After claiming to have received death threats by a group she believed to be the KKK, local Florida NAACP chapter president Evelyn Foxx found a Confederate flag on her lawn Monday morning, according to Gainesville police.

66-year-old Fox claimed that she left her house at 6:30 a.m. to go for a walk when she found the flag lying in her front yard.

“When I walked out, it was just laying there,” Foxx told The Gainesville Sun.

Foxx's friend, Meg Niederhofer told the newspaper that she initially thought the flag to be an American flag, draped in the grass, but when she approached it to pick it up, found out that it was a Confederate flag instead.

Foxx and Niederhofer immediately called local law enforcement when they realized what it was.

Leading up to the incident, Foxx said that she had been the victim of harassing phone calls in the middle of the night, from callers she claimed to belong to the Ku Klux Klan.

“I’m just a little shaken,” Foxx said. “The phone calls are one thing, but when someone actually comes to my house to do that ... ”

Niederhofer added, “I think it’s one more effort to intimidate people who stand up for civil rights.

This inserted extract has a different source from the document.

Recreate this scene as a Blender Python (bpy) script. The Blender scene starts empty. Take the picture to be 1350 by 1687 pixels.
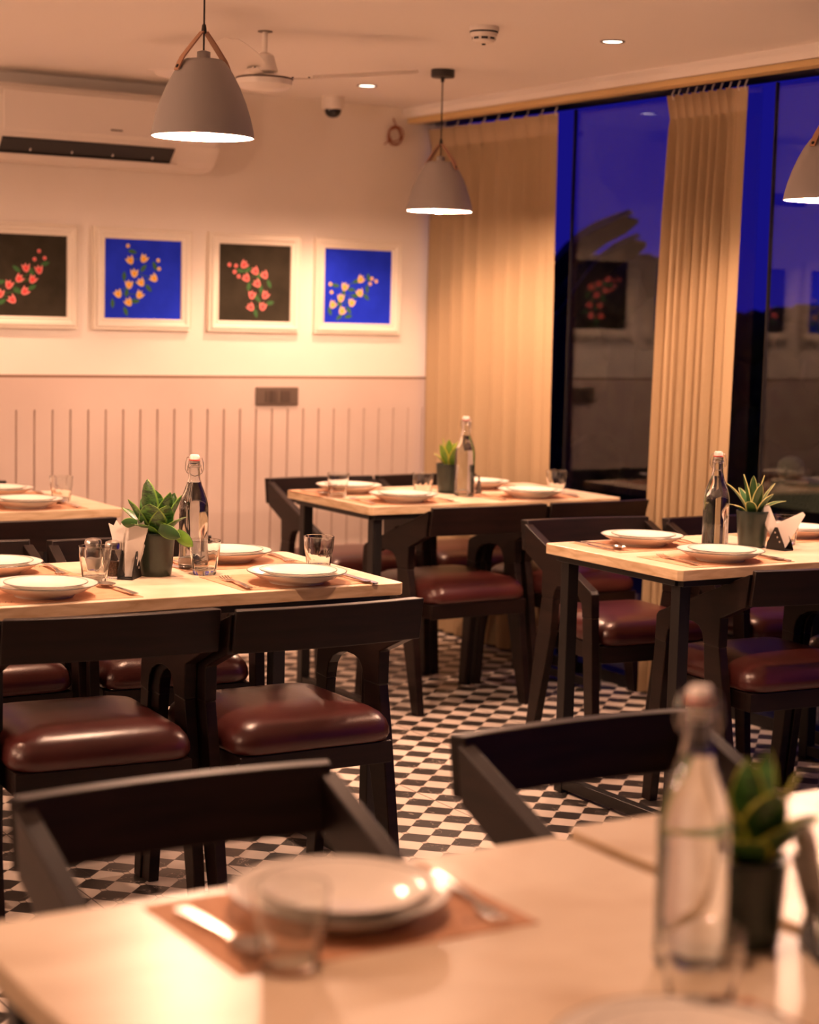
import bpy, bmesh, math, random
from mathutils import Vector, Matrix
random.seed(7)
scene = bpy.context.scene
col = scene.collection
PI = math.pi
R = math.radians

# ------------------------------------------------------------------ camera
# room axes: X runs along the far wall towards the windows, Y towards the far wall, Z up (metres)
YAW, PITCH, ROLL, EYE = .54727, .106288, .0255847, 1.42
def camera_matrix():
    A = Matrix(((math.cos(YAW), -math.sin(YAW), 0), (math.sin(YAW), math.cos(YAW), 0), (0, 0, 1)))
    B = Matrix(((1, 0, 0), (0, 0, -1), (0, 1, 0)))
    cp, sp, cr, sr = math.cos(PITCH), math.sin(PITCH), math.cos(ROLL), math.sin(ROLL)
    P = Matrix(((1, 0, 0), (0, cp, -sp), (0, sp, cp)))
    Q = Matrix(((cr, -sr, 0), (sr, cr, 0), (0, 0, 1)))
    M = Q @ P @ B @ A
    m = Matrix((M[0], -M[1], -M[2])).transposed().to_4x4()
    m.translation = (0, 0, EYE)
    return m
cd = bpy.data.cameras.new('camera')
cam = bpy.data.objects.new('camera', cd)
col.objects.link(cam)
cam.matrix_world = camera_matrix()
cd.sensor_fit = 'VERTICAL'; cd.sensor_height = 36; cd.sensor_width = 28.8
cd.lens = 3054.9 * 36 / 1687
cd.clip_start = .05; cd.clip_end = 200
cd.dof.use_dof = True; cd.dof.focus_distance = 4.75; cd.dof.aperture_fstop = 2.9
scene.camera = cam

# ------------------------------------------------------------------ view and world
scene.view_settings.view_transform = 'Standard'
scene.view_settings.look = 'None'
scene.view_settings.gamma = 1
scene.view_settings.exposure = 0.64
scene.view_settings.use_curve_mapping = False
cy = scene.cycles
cy.use_denoising = True
cy.max_bounces = 10; cy.diffuse_bounces = 5; cy.glossy_bounces = 5; cy.transmission_bounces = 10; cy.transparent_max_bounces = 12
cy.sample_clamp_indirect = 4.0
cy.blur_glossy = 0.5
wld = bpy.data.worlds.new('world'); scene.world = wld; wld.use_nodes = True
wn = wld.node_tree; bg = wn.nodes['Background']
bg.inputs[0].default_value = (.0050, .0036, .126, 1); bg.inputs[1].default_value = 1.0

# ------------------------------------------------------------------ light settings used by the lamp builders
WARM = (1.0, .52, .32)
BULB_STRENGTH = 1250.0       # pendant bulbs
SPOT_POWER = 61.0
FILL_GLOBE_STRENGTH = 215.0      # added globes on the unseen left wall, fill light           # recessed downlights
ROOM_W, ROOM_Y, ROOM_H = 4.46, 7.155, 2.324
LEFT_X, BACK_Y = -1.7, -1.9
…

And you think those days are long gone and this proves they’re not.”

A spokesperson for the Gainesville Police Department told the newspaper that they are in the process of determining whether or not the flag left in Foxx's yard constitutes a hate crime charge.

“We’re looking into it and if we find someone responsible for it, then they could potentially be charged with a crime,” the spokesperson said.

Foxx told News 6 that she refuses to be intimidated.

“I think the tactic is to scare me enough, try to frighten me enough, bully me enough where I would just shut down and not say anything, but that will not work,” Foxx said. “When I see the Confederate flag in my yard, or when I see it flying anywhere, I think of what happened to African-Americans in the years past, slavery and all the slaves that were killed.”

Despite being harassed for nearly eight months, Foxx claimed that she refuses to stop standing up for what she believes in.

“I'm not going to stop doing,” Foxx said. “I am not going to resign as president of the NAACP. I am going to keep fighting the fight for people who can't fight for themselves.”